Türkiye ile AB arasındaki savunma işbirliğine değinen Ossowski, Türkiye’nin güvenlir bir NATO müttefiki olduğunu söyledi. Büyükelçi Ossowski, “Türkiye’nin savunma ve silahlanmada çok güçlü bir aktör haline geldiğini görüyoruz. Dron üretiminde dünya liderisiniz. Portekiz’e fırkateyn satıyorsunuz. Endonezya ile savaş uçağı anlaşması hazırlıyorsunuz. AB’nin kendi çıkarları için, savunma konularında Türkiye ile işbirliği yapması çok önemli” ifadelerini kullandı.

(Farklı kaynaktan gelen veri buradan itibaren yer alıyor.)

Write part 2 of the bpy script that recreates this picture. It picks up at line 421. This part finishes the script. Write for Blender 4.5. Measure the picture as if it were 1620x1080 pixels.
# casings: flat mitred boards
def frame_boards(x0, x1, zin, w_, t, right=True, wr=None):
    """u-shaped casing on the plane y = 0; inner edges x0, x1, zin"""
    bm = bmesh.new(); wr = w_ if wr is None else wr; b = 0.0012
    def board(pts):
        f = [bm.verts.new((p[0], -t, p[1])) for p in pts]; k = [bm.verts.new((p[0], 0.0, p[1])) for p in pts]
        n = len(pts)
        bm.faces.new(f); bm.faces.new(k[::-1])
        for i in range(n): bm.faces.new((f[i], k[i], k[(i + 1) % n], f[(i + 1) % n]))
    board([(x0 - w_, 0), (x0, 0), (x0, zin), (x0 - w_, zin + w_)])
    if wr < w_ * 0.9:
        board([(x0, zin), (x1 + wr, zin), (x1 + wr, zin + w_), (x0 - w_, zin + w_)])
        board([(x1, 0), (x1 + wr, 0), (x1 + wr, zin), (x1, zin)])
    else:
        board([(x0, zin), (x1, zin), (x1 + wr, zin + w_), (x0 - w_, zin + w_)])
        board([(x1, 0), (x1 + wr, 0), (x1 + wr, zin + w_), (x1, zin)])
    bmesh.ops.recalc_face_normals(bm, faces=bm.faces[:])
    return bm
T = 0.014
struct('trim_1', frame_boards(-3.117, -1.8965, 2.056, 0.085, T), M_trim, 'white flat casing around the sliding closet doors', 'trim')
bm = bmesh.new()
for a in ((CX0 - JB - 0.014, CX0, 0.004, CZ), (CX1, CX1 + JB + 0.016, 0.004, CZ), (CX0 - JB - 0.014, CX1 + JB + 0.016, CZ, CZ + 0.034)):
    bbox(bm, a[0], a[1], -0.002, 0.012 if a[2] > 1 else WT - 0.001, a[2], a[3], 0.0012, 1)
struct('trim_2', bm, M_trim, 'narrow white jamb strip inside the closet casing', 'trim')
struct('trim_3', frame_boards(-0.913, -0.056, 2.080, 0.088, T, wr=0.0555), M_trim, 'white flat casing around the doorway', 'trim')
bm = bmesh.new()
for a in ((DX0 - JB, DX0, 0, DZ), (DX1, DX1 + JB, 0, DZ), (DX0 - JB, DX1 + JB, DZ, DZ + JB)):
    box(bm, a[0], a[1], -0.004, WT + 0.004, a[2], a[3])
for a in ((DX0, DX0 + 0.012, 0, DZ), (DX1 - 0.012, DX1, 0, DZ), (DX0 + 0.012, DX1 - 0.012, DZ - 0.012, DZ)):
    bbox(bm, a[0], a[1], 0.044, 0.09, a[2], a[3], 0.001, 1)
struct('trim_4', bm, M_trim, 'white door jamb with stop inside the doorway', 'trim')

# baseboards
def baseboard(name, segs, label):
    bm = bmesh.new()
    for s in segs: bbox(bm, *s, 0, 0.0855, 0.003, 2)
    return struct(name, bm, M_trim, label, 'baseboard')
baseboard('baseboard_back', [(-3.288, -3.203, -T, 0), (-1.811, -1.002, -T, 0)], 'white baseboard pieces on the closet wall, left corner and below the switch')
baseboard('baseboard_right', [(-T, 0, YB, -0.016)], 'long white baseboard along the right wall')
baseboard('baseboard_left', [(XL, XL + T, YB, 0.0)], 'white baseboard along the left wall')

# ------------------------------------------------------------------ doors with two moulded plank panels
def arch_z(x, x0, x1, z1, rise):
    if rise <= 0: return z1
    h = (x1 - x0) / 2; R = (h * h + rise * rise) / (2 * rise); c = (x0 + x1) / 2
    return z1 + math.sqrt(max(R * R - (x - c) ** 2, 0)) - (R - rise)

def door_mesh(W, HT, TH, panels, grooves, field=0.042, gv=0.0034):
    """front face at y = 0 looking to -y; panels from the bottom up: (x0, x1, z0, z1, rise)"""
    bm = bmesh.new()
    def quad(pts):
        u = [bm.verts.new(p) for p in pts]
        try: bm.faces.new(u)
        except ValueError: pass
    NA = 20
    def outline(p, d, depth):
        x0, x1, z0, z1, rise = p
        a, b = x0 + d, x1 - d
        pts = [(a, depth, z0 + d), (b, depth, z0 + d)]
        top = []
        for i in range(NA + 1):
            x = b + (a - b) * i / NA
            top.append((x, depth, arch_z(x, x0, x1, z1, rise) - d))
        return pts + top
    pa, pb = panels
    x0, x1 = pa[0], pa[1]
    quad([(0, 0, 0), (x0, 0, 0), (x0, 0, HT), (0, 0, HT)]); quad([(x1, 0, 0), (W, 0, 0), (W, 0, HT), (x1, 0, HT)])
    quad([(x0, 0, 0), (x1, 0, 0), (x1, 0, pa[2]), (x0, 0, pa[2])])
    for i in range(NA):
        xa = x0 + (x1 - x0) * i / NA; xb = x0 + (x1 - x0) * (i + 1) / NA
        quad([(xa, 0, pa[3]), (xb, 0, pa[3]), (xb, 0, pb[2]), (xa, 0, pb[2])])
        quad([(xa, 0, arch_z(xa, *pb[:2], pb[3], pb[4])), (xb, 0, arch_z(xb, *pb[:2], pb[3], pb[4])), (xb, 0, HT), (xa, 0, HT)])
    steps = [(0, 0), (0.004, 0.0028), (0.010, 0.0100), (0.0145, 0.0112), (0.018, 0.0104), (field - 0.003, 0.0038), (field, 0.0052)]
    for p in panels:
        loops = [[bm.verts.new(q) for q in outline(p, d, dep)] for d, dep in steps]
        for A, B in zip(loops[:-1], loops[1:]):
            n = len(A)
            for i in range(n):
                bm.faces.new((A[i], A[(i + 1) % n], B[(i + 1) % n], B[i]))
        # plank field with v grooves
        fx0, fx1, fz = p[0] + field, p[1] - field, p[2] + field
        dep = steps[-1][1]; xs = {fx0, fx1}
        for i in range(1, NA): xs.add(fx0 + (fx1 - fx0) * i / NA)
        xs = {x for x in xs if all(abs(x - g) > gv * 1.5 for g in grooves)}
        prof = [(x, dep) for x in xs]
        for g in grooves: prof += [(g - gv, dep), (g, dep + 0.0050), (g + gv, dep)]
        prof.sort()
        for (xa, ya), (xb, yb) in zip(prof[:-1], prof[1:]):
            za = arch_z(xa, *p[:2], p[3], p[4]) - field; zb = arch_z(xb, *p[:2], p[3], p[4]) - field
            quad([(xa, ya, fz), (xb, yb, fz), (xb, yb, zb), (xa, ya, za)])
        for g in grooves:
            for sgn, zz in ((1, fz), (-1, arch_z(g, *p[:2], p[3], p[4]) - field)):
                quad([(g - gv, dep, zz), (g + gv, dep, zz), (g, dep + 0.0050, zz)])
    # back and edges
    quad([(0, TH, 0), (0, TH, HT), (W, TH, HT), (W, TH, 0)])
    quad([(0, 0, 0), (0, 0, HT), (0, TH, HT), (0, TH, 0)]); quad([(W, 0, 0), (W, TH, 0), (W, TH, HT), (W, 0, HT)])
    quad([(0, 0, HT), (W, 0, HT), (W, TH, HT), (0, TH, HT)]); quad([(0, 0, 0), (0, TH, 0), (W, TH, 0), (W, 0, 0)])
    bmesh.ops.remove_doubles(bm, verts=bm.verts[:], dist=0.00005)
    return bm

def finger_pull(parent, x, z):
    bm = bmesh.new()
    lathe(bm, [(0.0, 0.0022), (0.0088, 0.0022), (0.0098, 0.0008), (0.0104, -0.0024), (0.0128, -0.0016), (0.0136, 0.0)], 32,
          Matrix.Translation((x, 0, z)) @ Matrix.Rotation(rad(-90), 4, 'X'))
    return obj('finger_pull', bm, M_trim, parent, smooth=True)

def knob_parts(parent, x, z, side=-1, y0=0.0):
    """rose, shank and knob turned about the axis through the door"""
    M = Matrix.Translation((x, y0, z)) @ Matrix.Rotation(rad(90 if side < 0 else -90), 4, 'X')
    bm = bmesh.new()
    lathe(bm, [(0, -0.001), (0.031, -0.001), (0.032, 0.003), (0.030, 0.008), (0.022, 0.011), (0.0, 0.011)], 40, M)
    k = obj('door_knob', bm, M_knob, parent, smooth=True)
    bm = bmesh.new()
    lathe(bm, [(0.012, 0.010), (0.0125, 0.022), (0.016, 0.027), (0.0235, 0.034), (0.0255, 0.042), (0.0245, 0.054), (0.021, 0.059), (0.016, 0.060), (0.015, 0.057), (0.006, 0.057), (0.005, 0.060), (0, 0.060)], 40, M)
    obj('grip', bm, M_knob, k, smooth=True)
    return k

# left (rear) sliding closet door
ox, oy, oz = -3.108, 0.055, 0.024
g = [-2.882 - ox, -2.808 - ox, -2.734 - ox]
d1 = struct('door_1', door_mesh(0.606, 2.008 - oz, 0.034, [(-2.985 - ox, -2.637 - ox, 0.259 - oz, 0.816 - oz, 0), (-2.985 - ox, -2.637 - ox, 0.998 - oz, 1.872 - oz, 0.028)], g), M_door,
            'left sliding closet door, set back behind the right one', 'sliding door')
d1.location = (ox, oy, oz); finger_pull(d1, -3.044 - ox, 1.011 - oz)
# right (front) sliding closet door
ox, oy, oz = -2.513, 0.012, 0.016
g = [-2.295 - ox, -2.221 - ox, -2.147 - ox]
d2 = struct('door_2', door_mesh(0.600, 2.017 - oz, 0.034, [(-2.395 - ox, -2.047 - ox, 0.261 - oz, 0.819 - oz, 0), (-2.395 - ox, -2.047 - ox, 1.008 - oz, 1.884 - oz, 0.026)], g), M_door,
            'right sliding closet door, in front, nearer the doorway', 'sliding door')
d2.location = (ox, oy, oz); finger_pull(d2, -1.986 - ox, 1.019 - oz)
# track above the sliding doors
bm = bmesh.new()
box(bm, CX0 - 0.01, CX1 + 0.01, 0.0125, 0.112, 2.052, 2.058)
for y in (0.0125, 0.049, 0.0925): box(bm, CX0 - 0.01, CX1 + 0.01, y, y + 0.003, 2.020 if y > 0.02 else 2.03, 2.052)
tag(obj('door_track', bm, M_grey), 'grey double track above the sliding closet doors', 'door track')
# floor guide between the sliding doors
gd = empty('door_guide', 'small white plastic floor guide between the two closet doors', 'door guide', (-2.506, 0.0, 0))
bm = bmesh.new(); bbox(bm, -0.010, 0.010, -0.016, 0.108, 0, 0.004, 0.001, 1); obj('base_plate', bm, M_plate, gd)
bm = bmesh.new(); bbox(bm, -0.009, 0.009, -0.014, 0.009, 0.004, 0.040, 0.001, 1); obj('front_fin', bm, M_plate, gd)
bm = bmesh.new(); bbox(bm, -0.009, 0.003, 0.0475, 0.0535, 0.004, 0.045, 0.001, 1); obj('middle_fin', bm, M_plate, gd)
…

Ossowski, Türk dış politikasıyla ilgili ise “Dışişleri Bakanı Fidan’ın jeostratejik zekasını şahsi olarak takdir ediyorum. Eski MİT Başkanı olarak çok deneyimi var. Çok iyi işler yapıyor. Suriye, Ermenistan, Azerbaycan, Afrika Boynuzu’nda. Türk diplomasisi, jeopolitikte gerçekten güçlü bir faktör olarak ortaya çıktı ve bu Bakan Fidan ile bağlantılı" değerlendirmesini yaptı.
“Brüksel’de Türk vatandaşlarının vizesiz seyahati için çalışmaya devam edeceğim”
Türk halkının Avrupa’yı vizesiz seyahat etmesinin hedefleri olduğunu ve Türkiye’ye 2016 yılında bu konuda söz verdiklerini söyleyen Ossowski, "Deklarasyon Mart 2016’da kabul edildi ve Haziran 2016 sonuna kadar vizesiz seyahat olacağı söylendi. Belki biraz iyimserdi. Çünkü o zamandan beri olmadı. Ama konuşmalıyız. Geçen yıl Türkiye’ye geldiğimde, vize serbestisi tartışmalarının tamamen durduğunu görünce şaşırdım. Neler olduğunu sordum. ‘Neden artık vize hakkında konuşmuyoruz?’ Dediler ki, ‘Türk hükümeti bizimle bu konuda konuşmuyor’. O zaman dedik ki, ‘Yeniden başlayalım’. Muhtemelen eylülde teknik tartışmalara başlayacağız" ifadelerini kullandı.
Ossowski, "İnanın bana, Brüksel’de Almanya Büyükelçisi olarak, Türk vatandaşlarının Schengen devletlerine vizesiz seyahati için çalışmaya devam edeceğim. Bunun şu anda çok yanlış olduğunu düşünüyorum" dedi.